━━ Given information ━━

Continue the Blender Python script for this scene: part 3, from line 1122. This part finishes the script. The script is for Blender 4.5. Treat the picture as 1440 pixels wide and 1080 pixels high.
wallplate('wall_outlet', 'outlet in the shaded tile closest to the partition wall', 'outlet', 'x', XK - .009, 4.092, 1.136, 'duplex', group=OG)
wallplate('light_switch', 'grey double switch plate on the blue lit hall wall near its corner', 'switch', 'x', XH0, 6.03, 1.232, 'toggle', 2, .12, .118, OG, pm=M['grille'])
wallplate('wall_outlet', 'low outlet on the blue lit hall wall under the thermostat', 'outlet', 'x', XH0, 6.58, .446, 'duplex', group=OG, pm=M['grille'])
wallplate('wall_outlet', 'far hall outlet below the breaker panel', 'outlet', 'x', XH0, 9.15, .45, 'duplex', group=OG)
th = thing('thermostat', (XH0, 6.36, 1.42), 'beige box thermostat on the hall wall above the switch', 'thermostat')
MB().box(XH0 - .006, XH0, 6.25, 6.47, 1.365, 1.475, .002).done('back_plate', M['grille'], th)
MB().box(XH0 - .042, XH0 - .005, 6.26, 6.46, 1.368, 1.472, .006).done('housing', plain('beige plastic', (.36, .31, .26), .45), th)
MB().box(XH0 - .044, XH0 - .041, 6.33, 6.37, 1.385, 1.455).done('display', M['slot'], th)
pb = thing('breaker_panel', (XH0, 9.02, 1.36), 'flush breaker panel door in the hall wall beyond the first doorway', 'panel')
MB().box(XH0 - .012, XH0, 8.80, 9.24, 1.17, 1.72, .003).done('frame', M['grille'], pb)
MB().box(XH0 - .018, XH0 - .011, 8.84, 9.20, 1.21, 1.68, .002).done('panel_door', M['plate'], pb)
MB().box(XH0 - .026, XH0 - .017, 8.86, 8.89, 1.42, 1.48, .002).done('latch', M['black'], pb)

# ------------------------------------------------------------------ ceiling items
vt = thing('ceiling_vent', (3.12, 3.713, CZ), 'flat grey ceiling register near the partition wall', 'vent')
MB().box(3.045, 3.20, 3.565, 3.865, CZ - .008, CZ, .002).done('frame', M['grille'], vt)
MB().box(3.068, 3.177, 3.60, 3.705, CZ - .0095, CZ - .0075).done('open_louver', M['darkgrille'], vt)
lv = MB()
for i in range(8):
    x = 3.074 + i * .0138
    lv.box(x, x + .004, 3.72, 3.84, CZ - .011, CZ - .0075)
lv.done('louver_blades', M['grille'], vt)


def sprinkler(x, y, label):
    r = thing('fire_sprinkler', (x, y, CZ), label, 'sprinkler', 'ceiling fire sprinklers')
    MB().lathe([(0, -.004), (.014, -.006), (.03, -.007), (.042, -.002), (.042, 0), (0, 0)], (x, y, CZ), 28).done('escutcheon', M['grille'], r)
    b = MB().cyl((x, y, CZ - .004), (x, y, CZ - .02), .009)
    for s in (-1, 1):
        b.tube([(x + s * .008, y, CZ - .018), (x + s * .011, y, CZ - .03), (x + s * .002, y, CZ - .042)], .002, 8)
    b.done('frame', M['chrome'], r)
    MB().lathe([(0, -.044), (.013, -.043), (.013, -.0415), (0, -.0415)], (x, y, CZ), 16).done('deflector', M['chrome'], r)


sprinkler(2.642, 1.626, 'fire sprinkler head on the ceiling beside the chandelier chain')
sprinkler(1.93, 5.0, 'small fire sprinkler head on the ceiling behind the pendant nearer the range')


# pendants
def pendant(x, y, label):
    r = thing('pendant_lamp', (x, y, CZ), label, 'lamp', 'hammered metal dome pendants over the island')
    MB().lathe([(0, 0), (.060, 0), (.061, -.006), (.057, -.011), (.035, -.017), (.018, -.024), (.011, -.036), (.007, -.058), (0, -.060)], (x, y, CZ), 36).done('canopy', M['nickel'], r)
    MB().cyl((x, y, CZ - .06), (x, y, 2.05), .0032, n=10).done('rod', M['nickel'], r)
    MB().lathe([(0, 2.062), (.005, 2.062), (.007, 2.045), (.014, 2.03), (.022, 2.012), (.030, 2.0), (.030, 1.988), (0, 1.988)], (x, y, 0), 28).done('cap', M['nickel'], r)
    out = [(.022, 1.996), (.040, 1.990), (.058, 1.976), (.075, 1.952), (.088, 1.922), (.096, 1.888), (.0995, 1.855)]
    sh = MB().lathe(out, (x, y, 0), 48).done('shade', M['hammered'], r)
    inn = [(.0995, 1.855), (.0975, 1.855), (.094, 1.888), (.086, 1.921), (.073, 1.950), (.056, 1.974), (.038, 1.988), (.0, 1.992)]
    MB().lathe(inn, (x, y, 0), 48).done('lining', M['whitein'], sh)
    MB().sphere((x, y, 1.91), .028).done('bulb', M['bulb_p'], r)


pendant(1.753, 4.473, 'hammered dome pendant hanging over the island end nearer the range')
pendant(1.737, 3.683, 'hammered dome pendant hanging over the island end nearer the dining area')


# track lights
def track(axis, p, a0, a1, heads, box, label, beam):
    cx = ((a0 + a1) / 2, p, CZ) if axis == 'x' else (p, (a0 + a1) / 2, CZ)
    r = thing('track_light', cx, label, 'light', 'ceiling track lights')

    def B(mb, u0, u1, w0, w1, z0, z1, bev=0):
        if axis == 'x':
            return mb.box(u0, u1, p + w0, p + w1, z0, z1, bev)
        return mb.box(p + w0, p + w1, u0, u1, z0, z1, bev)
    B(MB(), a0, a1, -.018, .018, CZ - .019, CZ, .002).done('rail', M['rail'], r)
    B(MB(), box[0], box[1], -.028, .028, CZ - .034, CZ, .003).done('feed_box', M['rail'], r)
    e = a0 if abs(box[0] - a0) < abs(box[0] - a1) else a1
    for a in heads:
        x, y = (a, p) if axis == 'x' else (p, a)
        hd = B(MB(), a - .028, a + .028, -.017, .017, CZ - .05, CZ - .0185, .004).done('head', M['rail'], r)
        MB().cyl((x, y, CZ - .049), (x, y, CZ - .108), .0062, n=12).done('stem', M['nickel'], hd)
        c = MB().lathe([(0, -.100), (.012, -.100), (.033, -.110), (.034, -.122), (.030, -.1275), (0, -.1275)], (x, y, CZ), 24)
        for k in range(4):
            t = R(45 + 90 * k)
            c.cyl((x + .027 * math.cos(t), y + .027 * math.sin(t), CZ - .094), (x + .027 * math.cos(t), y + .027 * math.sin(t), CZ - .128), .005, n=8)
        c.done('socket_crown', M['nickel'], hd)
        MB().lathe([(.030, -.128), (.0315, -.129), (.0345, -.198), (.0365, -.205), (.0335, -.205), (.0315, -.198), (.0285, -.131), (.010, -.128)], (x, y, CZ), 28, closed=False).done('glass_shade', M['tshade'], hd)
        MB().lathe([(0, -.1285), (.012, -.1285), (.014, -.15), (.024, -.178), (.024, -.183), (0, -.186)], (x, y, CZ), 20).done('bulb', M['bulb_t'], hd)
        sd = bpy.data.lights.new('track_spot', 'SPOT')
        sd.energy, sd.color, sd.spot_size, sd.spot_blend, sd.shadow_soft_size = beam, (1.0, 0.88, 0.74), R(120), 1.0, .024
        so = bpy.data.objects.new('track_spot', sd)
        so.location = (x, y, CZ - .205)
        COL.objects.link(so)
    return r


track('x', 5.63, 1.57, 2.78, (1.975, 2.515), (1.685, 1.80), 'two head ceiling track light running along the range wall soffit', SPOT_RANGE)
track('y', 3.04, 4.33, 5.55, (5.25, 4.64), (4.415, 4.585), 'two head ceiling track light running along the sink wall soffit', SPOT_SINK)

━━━

◆ Set problem
Copy the material above back out, exactly as written.

◆ Written solution
Continue the Blender Python script for this scene: part 3, from line 1122. This part finishes the script. The script is for Blender 4.5. Treat the picture as 1440 pixels wide and 1080 pixels high.
wallplate('wall_outlet', 'outlet in the shaded tile closest to the partition wall', 'outlet', 'x', XK - .009, 4.092, 1.136, 'duplex', group=OG)
wallplate('light_switch', 'grey double switch plate on the blue lit hall wall near its corner', 'switch', 'x', XH0, 6.03, 1.232, 'toggle', 2, .12, .118, OG, pm=M['grille'])
wallplate('wall_outlet', 'low outlet on the blue lit hall wall under the thermostat', 'outlet', 'x', XH0, 6.58, .446, 'duplex', group=OG, pm=M['grille'])
wallplate('wall_outlet', 'far hall outlet below the breaker panel', 'outlet', 'x', XH0, 9.15, .45, 'duplex', group=OG)
th = thing('thermostat', (XH0, 6.36, 1.42), 'beige box thermostat on the hall wall above the switch', 'thermostat')
MB().box(XH0 - .006, XH0, 6.25, 6.47, 1.365, 1.475, .002).done('back_plate', M['grille'], th)
MB().box(XH0 - .042, XH0 - .005, 6.26, 6.46, 1.368, 1.472, .006).done('housing', plain('beige plastic', (.36, .31, .26), .45), th)
MB().box(XH0 - .044, XH0 - .041, 6.33, 6.37, 1.385, 1.455).done('display', M['slot'], th)
pb = thing('breaker_panel', (XH0, 9.02, 1.36), 'flush breaker panel door in the hall wall beyond the first doorway', 'panel')
MB().box(XH0 - .012, XH0, 8.80, 9.24, 1.17, 1.72, .003).done('frame', M['grille'], pb)
MB().box(XH0 - .018, XH0 - .011, 8.84, 9.20, 1.21, 1.68, .002).done('panel_door', M['plate'], pb)
MB().box(XH0 - .026, XH0 - .017, 8.86, 8.89, 1.42, 1.48, .002).done('latch', M['black'], pb)

# ------------------------------------------------------------------ ceiling items
vt = thing('ceiling_vent', (3.12, 3.713, CZ), 'flat grey ceiling register near the partition wall', 'vent')
MB().box(3.045, 3.20, 3.565, 3.865, CZ - .008, CZ, .002).done('frame', M['grille'], vt)
MB().box(3.068, 3.177, 3.60, 3.705, CZ - .0095, CZ - .0075).done('open_louver', M['darkgrille'], vt)
lv = MB()
for i in range(8):
    x = 3.074 + i * .0138
    lv.box(x, x + .004, 3.72, 3.84, CZ - .011, CZ - .0075)
lv.done('louver_blades', M['grille'], vt)


def sprinkler(x, y, label):
    r = thing('fire_sprinkler', (x, y, CZ), label, 'sprinkler', 'ceiling fire sprinklers')
    MB().lathe([(0, -.004), (.014, -.006), (.03, -.007), (.042, -.002), (.042, 0), (0, 0)], (x, y, CZ), 28).done('escutcheon', M['grille'], r)
    b = MB().cyl((x, y, CZ - .004), (x, y, CZ - .02), .009)
    for s in (-1, 1):
        b.tube([(x + s * .008, y, CZ - .018), (x + s * .011, y, CZ - .03), (x + s * .002, y, CZ - .042)], .002, 8)
    b.done('frame', M['chrome'], r)
    MB().lathe([(0, -.044), (.013, -.043), (.013, -.0415), (0, -.0415)], (x, y, CZ), 16).done('deflector', M['chrome'], r)


sprinkler(2.642, 1.626, 'fire sprinkler head on the ceiling beside the chandelier chain')
sprinkler(1.93, 5.0, 'small fire sprinkler head on the ceiling behind the pendant nearer the range')


# pendants
def pendant(x, y, label):
    r = thing('pendant_lamp', (x, y, CZ), label, 'lamp', 'hammered metal dome pendants over the island')
    MB().lathe([(0, 0), (.060, 0), (.061, -.006), (.057, -.011), (.035, -.017), (.018, -.024), (.011, -.036), (.007, -.058), (0, -.060)], (x, y, CZ), 36).done('canopy', M['nickel'], r)
    MB().cyl((x, y, CZ - .06), (x, y, 2.05), .0032, n=10).done('rod', M['nickel'], r)
    MB().lathe([(0, 2.062), (.005, 2.062), (.007, 2.045), (.014, 2.03), (.022, 2.012), (.030, 2.0), (.030, 1.988), (0, 1.988)], (x, y, 0), 28).done('cap', M['nickel'], r)
    out = [(.022, 1.996), (.040, 1.990), (.058, 1.976), (.075, 1.952), (.088, 1.922), (.096, 1.888), (.0995, 1.855)]
    sh = MB().lathe(out, (x, y, 0), 48).done('shade', M['hammered'], r)
    inn = [(.0995, 1.855), (.0975, 1.855), (.094, 1.888), (.086, 1.921), (.073, 1.950), (.056, 1.974), (.038, 1.988), (.0, 1.992)]
    MB().lathe(inn, (x, y, 0), 48).done('lining', M['whitein'], sh)
    MB().sphere((x, y, 1.91), .028).done('bulb', M['bulb_p'], r)


pendant(1.753, 4.473, 'hammered dome pendant hanging over the island end nearer the range')
pendant(1.737, 3.683, 'hammered dome pendant hanging over the island end nearer the dining area')


# track lights
def track(axis, p, a0, a1, heads, box, label, beam):
    cx = ((a0 + a1) / 2, p, CZ) if axis == 'x' else (p, (a0 + a1) / 2, CZ)
    r = thing('track_light', cx, label, 'light', 'ceiling track lights')

    def B(mb, u0, u1, w0, w1, z0, z1, bev=0):
        if axis == 'x':
            return mb.box(u0, u1, p + w0, p + w1, z0, z1, bev)
        return mb.box(p + w0, p + w1, u0, u1, z0, z1, bev)
    B(MB(), a0, a1, -.018, .018, CZ - .019, CZ, .002).done('rail', M['rail'], r)
    B(MB(), box[0], box[1], -.028, .028, CZ - .034, CZ, .003).done('feed_box', M['rail'], r)
    e = a0 if abs(box[0] - a0) < abs(box[0] - a1) else a1
    for a in heads:
        x, y = (a, p) if axis == 'x' else (p, a)
        hd = B(MB(), a - .028, a + .028, -.017, .017, CZ - .05, CZ - .0185, .004).done('head', M['rail'], r)
        MB().cyl((x, y, CZ - .049), (x, y, CZ - .108), .0062, n=12).done('stem', M['nickel'], hd)
        c = MB().lathe([(0, -.100), (.012, -.100), (.033, -.110), (.034, -.122), (.030, -.1275), (0, -.1275)], (x, y, CZ), 24)
        for k in range(4):
            t = R(45 + 90 * k)
            c.cyl((x + .027 * math.cos(t), y + .027 * math.sin(t), CZ - .094), (x + .027 * math.cos(t), y + .027 * math.sin(t), CZ - .128), .005, n=8)
        c.done('socket_crown', M['nickel'], hd)
        MB().lathe([(.030, -.128), (.0315, -.129), (.0345, -.198), (.0365, -.205), (.0335, -.205), (.0315, -.198), (.0285, -.131), (.010, -.128)], (x, y, CZ), 28, closed=False).done('glass_shade', M['tshade'], hd)
        MB().lathe([(0, -.1285), (.012, -.1285), (.014, -.15), (.024, -.178), (.024, -.183), (0, -.186)], (x, y, CZ), 20).done('bulb', M['bulb_t'], hd)
        sd = bpy.data.lights.new('track_spot', 'SPOT')
        sd.energy, sd.color, sd.spot_size, sd.spot_blend, sd.shadow_soft_size = beam, (1.0, 0.88, 0.74), R(120), 1.0, .024
        so = bpy.data.objects.new('track_spot', sd)
        so.location = (x, y, CZ - .205)
        COL.objects.link(so)
    return r


track('x', 5.63, 1.57, 2.78, (1.975, 2.515), (1.685, 1.80), 'two head ceiling track light running along the range wall soffit', SPOT_RANGE)
track('y', 3.04, 4.33, 5.55, (5.25, 4.64), (4.415, 4.585), 'two head ceiling track light running along the sink wall soffit', SPOT_SINK)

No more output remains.